If the estate does not need to use the entire $5 million exclusion, the unused exclusion can be now transferred to the estate of the surviving spouse rather than wasted. The IRS identifies this unused estate tax exclusion as the deceased spousal unused exclusion (DSUE). If the deceased spouse had made any gifts before dying, the DSUE is calculated based on the amount of the gift (up to the $1 million gift tax exclusion). The surviving spouse's $5 million estate tax exclusion is increased by the DSUE.

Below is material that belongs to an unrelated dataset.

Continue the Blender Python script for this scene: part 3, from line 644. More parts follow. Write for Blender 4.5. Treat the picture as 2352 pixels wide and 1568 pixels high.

Example 1. Tom and Betty are married. Tom dies in 2011 with a taxable estate of $3 million. Tom's DSUE is $2 million ($5 million less the $3 million estate). When Betty dies, her estate can take an estate tax exclusion of an additional $2 million on top of the regular exclusion ($5 million for 2011 and 2012, subject to change in post-2012 years. Thus, assuming that the regular estate tax exclusion is $5 million when the surviving spouse dies, the total exclusion in the survivor's estate is $7 million ($5 million plus $2 million).

Example 2. The facts are the same, except that Tom made a gift of $1 million is 2009. No gift tax was due because of the gift tax exclusion. The DSUE is $1 million ($5 million less the sum of the $3 million estate and the $1 million gift).

Rules for electing portability

Portability is optional, although it would seem to benefit most estates. The IRS has now issued regulations to explain how estates can elect portability. The regulations require that the executor of the deceased spouse's estate make an affirmative election. The estate makes this election by filing a complete and properly-prepared estate tax return (Form 706) with the IRS.

To make an election, an executor of a small estate (under $5 million) also has to file an estate tax return, even though the estate might not normally have a filing requirement. The regulations simplify some of the reporting requirements if the estate would not normally have a filing requirement.

For the election to be valid, the estate tax return must be filed timely. The estate tax return is due within nine months of the date of death. An estate can obtain one six-month extension to file the return, for a total of 15 months. Every estate making an election must file a timely estate tax return.

If the executor does not wish to elect portability, the executor must provide a statement on the estate tax return that the estate is not electing portability. If the estate is a small estate that does not have a filing requirement, the estate can opt out of portability simply by not filing a timely return.

The DSUE amount is computed using the exclusion of the "last-deceased" spouse. If a spouse dies and the survivor remarries, the regulations explain how to calculate the DSUE.